## [Dataset excerpt]
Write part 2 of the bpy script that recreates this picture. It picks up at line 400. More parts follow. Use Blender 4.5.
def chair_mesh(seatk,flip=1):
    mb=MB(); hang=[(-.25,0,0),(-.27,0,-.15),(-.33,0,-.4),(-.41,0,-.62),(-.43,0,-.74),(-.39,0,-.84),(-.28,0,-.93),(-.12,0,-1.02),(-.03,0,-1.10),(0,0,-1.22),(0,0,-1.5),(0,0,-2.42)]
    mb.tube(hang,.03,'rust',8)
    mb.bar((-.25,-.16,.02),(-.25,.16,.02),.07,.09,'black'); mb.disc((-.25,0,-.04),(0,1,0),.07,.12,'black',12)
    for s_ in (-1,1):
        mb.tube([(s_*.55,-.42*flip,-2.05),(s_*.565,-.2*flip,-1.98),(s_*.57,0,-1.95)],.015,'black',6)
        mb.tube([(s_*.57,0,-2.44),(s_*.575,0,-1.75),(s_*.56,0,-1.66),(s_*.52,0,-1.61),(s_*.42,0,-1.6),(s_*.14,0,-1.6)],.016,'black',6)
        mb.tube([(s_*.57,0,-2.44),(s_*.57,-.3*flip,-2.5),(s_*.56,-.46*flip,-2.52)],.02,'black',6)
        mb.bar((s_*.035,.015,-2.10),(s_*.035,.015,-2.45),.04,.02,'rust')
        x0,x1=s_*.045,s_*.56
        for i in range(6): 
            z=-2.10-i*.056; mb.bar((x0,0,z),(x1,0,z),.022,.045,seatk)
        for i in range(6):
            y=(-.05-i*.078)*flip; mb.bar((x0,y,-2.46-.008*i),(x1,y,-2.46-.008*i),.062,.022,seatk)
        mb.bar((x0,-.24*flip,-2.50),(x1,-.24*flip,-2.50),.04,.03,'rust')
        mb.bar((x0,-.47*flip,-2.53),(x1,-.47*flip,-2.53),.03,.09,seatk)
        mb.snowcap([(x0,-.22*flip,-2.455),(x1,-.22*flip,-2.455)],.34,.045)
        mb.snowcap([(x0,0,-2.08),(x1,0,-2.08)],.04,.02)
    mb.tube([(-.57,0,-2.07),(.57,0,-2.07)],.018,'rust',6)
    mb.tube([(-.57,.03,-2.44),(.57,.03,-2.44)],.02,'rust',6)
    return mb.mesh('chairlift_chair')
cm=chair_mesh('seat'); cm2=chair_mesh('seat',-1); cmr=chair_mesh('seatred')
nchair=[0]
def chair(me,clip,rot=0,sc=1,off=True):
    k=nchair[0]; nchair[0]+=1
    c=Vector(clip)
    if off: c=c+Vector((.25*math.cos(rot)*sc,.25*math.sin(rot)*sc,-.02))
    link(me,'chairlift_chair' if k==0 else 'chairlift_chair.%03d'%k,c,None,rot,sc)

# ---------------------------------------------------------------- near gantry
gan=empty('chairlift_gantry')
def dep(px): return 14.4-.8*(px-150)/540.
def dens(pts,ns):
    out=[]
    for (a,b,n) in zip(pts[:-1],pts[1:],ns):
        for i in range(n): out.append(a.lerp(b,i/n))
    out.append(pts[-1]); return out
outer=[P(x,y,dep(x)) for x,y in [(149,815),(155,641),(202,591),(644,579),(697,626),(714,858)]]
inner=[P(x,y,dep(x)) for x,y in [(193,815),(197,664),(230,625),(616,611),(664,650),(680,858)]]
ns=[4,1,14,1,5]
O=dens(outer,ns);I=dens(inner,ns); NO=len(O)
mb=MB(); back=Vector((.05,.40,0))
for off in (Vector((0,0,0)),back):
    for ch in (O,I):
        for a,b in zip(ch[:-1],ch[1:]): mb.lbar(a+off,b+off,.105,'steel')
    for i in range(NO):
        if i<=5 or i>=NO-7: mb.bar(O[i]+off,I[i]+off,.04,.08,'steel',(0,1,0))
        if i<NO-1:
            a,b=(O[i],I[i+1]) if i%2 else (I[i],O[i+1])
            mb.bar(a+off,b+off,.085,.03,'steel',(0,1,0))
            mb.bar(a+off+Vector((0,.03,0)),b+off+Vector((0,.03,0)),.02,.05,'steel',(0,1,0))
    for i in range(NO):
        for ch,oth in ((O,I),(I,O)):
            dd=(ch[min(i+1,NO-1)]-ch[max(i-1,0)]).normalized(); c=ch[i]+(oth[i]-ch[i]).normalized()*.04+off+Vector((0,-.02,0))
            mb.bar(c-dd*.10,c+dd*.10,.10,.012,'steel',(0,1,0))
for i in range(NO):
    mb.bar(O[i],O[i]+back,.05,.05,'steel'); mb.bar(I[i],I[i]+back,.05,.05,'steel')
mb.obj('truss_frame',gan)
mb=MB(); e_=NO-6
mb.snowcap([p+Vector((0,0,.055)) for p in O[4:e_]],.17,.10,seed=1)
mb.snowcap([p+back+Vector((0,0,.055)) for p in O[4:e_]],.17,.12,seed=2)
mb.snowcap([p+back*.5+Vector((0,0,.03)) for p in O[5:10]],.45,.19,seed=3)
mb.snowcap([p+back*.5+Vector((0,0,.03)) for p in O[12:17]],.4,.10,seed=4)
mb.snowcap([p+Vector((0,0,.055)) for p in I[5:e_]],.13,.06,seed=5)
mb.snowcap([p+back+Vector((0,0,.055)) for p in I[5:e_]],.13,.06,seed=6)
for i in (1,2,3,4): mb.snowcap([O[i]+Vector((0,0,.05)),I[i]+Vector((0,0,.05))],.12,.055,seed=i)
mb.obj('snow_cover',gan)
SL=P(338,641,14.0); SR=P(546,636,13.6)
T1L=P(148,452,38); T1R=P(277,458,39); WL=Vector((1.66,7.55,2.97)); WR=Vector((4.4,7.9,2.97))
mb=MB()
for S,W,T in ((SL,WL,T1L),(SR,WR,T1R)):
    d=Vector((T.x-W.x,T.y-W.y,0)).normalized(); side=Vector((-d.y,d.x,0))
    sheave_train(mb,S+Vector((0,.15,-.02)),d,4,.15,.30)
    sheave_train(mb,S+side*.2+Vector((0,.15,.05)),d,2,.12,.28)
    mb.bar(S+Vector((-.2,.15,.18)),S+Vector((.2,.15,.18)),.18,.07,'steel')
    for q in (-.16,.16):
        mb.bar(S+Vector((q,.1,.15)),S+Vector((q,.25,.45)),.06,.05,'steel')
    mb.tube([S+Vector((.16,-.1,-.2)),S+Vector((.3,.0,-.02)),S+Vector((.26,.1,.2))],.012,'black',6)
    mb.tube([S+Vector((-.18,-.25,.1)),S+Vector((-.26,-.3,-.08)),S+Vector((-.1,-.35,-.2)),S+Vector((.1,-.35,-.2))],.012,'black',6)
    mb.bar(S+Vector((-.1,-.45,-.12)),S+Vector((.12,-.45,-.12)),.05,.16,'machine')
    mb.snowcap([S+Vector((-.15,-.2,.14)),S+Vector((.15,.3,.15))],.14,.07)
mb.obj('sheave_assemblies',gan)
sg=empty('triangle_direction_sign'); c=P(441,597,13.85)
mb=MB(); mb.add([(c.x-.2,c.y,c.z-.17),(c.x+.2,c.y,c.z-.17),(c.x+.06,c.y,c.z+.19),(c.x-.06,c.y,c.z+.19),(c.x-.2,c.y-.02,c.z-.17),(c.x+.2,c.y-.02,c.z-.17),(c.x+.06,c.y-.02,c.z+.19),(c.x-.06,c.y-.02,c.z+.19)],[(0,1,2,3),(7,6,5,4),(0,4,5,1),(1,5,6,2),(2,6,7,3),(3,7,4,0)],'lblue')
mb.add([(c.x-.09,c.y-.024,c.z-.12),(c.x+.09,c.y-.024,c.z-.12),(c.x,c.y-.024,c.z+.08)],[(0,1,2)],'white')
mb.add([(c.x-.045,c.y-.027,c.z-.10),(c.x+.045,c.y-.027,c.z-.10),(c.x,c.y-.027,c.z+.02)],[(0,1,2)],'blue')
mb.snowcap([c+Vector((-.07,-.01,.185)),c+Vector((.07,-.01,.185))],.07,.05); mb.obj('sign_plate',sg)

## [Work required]
Copy the lines from the start of the data verbatim, stopping after the line containing "link(me,'chairlift_chair' if k==0".

## [Finished exercise]
Write part 2 of the bpy script that recreates this picture. It picks up at line 400. More parts follow. Use Blender 4.5.
def chair_mesh(seatk,flip=1):
    mb=MB(); hang=[(-.25,0,0),(-.27,0,-.15),(-.33,0,-.4),(-.41,0,-.62),(-.43,0,-.74),(-.39,0,-.84),(-.28,0,-.93),(-.12,0,-1.02),(-.03,0,-1.10),(0,0,-1.22),(0,0,-1.5),(0,0,-2.42)]
    mb.tube(hang,.03,'rust',8)
    mb.bar((-.25,-.16,.02),(-.25,.16,.02),.07,.09,'black'); mb.disc((-.25,0,-.04),(0,1,0),.07,.12,'black',12)
    for s_ in (-1,1):
        mb.tube([(s_*.55,-.42*flip,-2.05),(s_*.565,-.2*flip,-1.98),(s_*.57,0,-1.95)],.015,'black',6)
        mb.tube([(s_*.57,0,-2.44),(s_*.575,0,-1.75),(s_*.56,0,-1.66),(s_*.52,0,-1.61),(s_*.42,0,-1.6),(s_*.14,0,-1.6)],.016,'black',6)
        mb.tube([(s_*.57,0,-2.44),(s_*.57,-.3*flip,-2.5),(s_*.56,-.46*flip,-2.52)],.02,'black',6)
        mb.bar((s_*.035,.015,-2.10),(s_*.035,.015,-2.45),.04,.02,'rust')
        x0,x1=s_*.045,s_*.56
        for i in range(6): 
            z=-2.10-i*.056; mb.bar((x0,0,z),(x1,0,z),.022,.045,seatk)
        for i in range(6):
            y=(-.05-i*.078)*flip; mb.bar((x0,y,-2.46-.008*i),(x1,y,-2.46-.008*i),.062,.022,seatk)
        mb.bar((x0,-.24*flip,-2.50),(x1,-.24*flip,-2.50),.04,.03,'rust')
        mb.bar((x0,-.47*flip,-2.53),(x1,-.47*flip,-2.53),.03,.09,seatk)
        mb.snowcap([(x0,-.22*flip,-2.455),(x1,-.22*flip,-2.455)],.34,.045)
        mb.snowcap([(x0,0,-2.08),(x1,0,-2.08)],.04,.02)
    mb.tube([(-.57,0,-2.07),(.57,0,-2.07)],.018,'rust',6)
    mb.tube([(-.57,.03,-2.44),(.57,.03,-2.44)],.02,'rust',6)
    return mb.mesh('chairlift_chair')
cm=chair_mesh('seat'); cm2=chair_mesh('seat',-1); cmr=chair_mesh('seatred')
nchair=[0]
def chair(me,clip,rot=0,sc=1,off=True):
    k=nchair[0]; nchair[0]+=1
    c=Vector(clip)
    if off: c=c+Vector((.25*math.cos(rot)*sc,.25*math.sin(rot)*sc,-.02))
    link(me,'chairlift_chair' if k==0 else 'chairlift_chair.%03d'%k,c,None,rot,sc)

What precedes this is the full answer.